So it completely slipped my mind that I hate Italian movies, and I went to see The Leopard last night.

An IMDB reviewer says “To anyone interested in serious concerns, cinematically expressed with grace and intelligence, I would urge you to see this splendid film.”

Serious concerns? Concerns about what? About being serious? The movie is serious about being serious. It seems serious about the people of Sicily, about its sense of history and its future, and about our lead man Burt and his serious eyebrows and sideburns.

In the past few weeks I’ve watched movies by Bela Tarr, Wong Kar-Wai, and Luis Bunuel, plus The Double Life of Veronique and The Fountain. Been using all of those to think about how the movies present time, how they stretch time and contract time and enhance it and make it stop and start. It’s one of the main things movies do that other art forms don’t. It’s hard to change your sense of time with a play, with a painting.

The clock in White Hall to the left of the movie screen is stopped dead, and I liked to look over at it during The Leopard as if to confirm that the movie was frozen in a moment, that it was not progressing, that it had barely started and it was nowhere near the end. A great movie seems to fly by… I want to start it right up again after it ends, but then I notice the real time on the VCR clock, and remember that in real time, in my real day, two hours have gone by and I can’t play it again and I probably should be cleaning the office or going to bed. The Leopard left me with no such illusions. I felt the full force of all one hundred and eighty minutes… plus more minutes! The movie was even longer than it actually was! I feared that Visconti was filming new scenes while we watched, that the movie was looping itself, that the elderly couple behind me would not live to see the credits!

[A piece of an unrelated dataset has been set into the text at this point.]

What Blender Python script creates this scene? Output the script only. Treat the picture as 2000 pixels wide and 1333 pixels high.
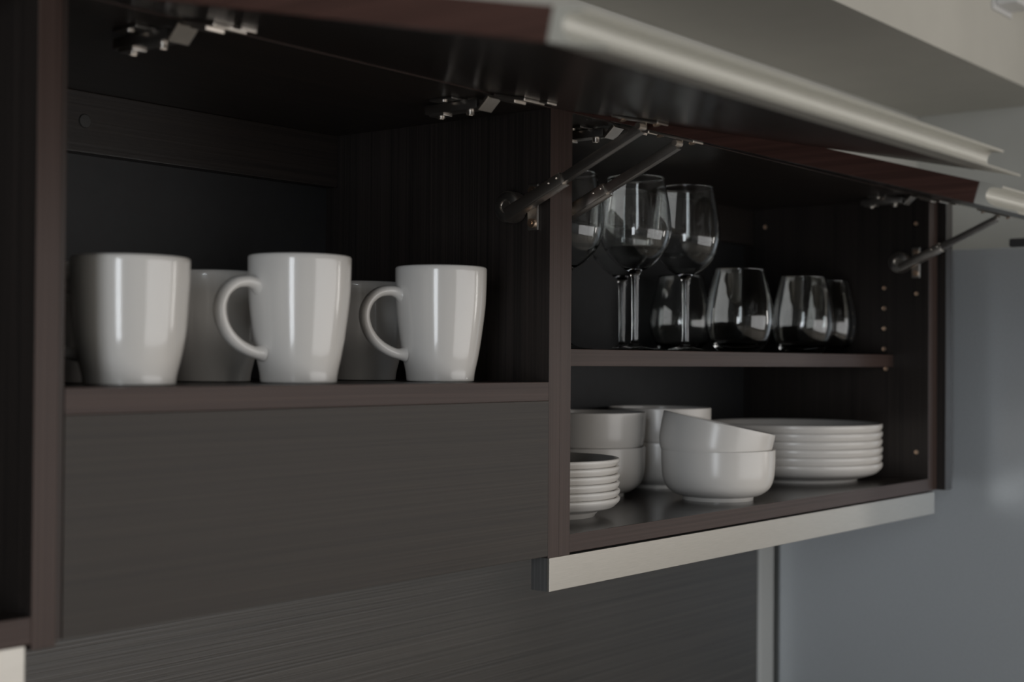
import bpy, bmesh, math
from mathutils import Vector, Matrix

# ------------------------------------------------------------------ clean
for o in list(bpy.data.objects):
    bpy.data.objects.remove(o)
sc = bpy.context.scene
COL = sc.collection
R = math.radians

# ------------------------------------------------------------------ camera
# X runs along the cabinet wall, Y into the wall, Z up; origin at eye height
yaw, pitch, roll = R(51.4674), R(0.779), R(0.428)
fwd = Vector((math.sin(yaw) * math.cos(pitch), math.cos(yaw) * math.cos(pitch), math.sin(pitch)))
rgt = Vector((math.cos(yaw), -math.sin(yaw), 0))
upv = rgt.cross(fwd)
r2 = rgt * math.cos(roll) + upv * math.sin(roll)
u2 = -rgt * math.sin(roll) + upv * math.cos(roll)
cam_data = bpy.data.cameras.new('camera')
cam = bpy.data.objects.new('camera', cam_data)
COL.objects.link(cam)
cam.matrix_world = Matrix(((r2.x, u2.x, -fwd.x, -1.0815), (r2.y, u2.y, -fwd.y, -0.8159),
                           (r2.z, u2.z, -fwd.z, 0.0), (0, 0, 0, 1)))
cam_data.sensor_width = 36
cam_data.lens = 50
cam_data.clip_start = 0.02
cam_data.dof.use_dof = True
cam_data.dof.focus_distance = 1.45
cam_data.dof.aperture_fstop = 5.0
sc.camera = cam

# ------------------------------------------------------------------ light
sc.view_settings.view_transform = 'Standard'
sc.view_settings.look = 'None'
sc.view_settings.gamma = 1
sc.view_settings.use_curve_mapping = False
sc.view_settings.exposure = 0.0
sc.cycles.use_denoising = True
sc.cycles.max_bounces = 16
sc.cycles.transmission_bounces = 14
sc.cycles.transparent_max_bounces = 12
sc.cycles.caustics_reflective = False
sc.cycles.caustics_refractive = False
sc.cycles.sample_clamp_indirect = 4.0

world = bpy.data.worlds.new('world')
sc.world = world
world.use_nodes = True
world.node_tree.nodes['Background'].inputs[0].default_value = (0.75, 0.85, 1.0, 1)
world.node_tree.nodes['Background'].inputs[1].default_value = 0.6


def window_light(name, loc, rot, sx, sy, power, col):
    d = bpy.data.lights.new(name, 'AREA')
    d.shape = 'RECTANGLE'
    d.size, d.size_y = sx, sy
    d.energy = power
    d.color = col
    o = bpy.data.objects.new(name, d)
    COL.objects.link(o)
    o.location = loc
    o.rotation_euler = rot
    return o


# daylight entering through the room's three windows
window_light('daylight_front', (1.62, -4.08, -0.33), (R(90), 0, 0), 4.96, 2.3, 60, (1.0, 0.945, 0.89))
window_light('daylight_left', (-3.68, -1.92, -0.15), (R(90), 0, R(-90)), 0.78, 2.1, 40, (0.90, 0.95, 1.0))
window_light('daylight_right', (4.48, -3.30, 0.1), (R(90), 0, R(90)), 0.6, 1.5, 14, (1.0, 0.96, 0.90))


# ------------------------------------------------------------------ materials
def newmat(name):
    m = bpy.data.materials.new(name)
    m.use_nodes = True
    nt = m.node_tree
    return m, nt, nt.nodes['Principled BSDF']


def N(nt, kind, **kw):
    n = nt.nodes.new(kind)
    for k, v in kw.items():
        setattr(n, k, v)
    return n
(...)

Nice restored print with very strong color. Good low-light and natural-light photography. The movie is a painting, with a painting’s sense of time. It wants to be looked at, but it does not propel you forward. Maybe people want this, to be slowed down, frozen in time focusing deeply on Burt Lancaster’s eyebrows and sideburns (an obsession of mine while the film was in progress), but I’m not so sure. I heard heavy sighs from the crowd, a few people left, at least one fell asleep, and some started talking and wandering around when one of them got a leg cramp. On my way out I walked past a couple discussing how the final dance sequence seemed way too long.

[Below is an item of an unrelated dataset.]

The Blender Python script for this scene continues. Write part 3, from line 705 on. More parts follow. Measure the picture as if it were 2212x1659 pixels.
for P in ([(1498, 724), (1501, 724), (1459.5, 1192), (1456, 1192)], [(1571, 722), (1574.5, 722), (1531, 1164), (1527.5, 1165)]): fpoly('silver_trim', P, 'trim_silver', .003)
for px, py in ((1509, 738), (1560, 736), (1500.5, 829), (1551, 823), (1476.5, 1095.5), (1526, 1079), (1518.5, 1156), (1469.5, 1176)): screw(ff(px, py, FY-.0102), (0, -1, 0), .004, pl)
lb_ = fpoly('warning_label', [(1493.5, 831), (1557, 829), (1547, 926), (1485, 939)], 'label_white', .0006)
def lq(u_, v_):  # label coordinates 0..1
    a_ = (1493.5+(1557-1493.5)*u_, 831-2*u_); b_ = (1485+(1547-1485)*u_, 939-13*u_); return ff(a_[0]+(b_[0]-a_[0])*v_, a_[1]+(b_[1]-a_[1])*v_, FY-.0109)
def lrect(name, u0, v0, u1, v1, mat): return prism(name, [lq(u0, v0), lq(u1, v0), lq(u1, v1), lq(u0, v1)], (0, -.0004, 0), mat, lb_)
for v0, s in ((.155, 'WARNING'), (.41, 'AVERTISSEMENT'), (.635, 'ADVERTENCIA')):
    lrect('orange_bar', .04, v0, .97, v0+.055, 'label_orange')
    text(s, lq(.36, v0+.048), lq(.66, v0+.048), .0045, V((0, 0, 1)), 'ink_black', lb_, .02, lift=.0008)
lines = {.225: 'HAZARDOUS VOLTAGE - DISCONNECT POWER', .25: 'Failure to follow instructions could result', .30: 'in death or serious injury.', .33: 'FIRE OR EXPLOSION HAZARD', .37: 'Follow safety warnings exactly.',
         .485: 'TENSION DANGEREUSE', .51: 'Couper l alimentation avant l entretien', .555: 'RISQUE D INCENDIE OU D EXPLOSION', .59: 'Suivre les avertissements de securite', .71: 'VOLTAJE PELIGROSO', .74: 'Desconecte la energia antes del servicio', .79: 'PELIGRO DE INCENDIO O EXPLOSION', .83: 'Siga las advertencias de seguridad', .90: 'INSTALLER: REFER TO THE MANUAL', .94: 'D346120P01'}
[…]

Was this done on purpose? As Prince Burt Fabrizio Lancaster is aging, thinking back on his life, thinking about the changes in Italy, watching the old power structure of which he is a part slowly decline, are we supposed to feel his sense of the moment stretching to the breaking point? Did the director know that the final dance sequence is way too long? Was he rudely extending the scene to force us into Burt’s mindset, to show us that from Burt’s age and position, this dressy ball is tiring and meaningless?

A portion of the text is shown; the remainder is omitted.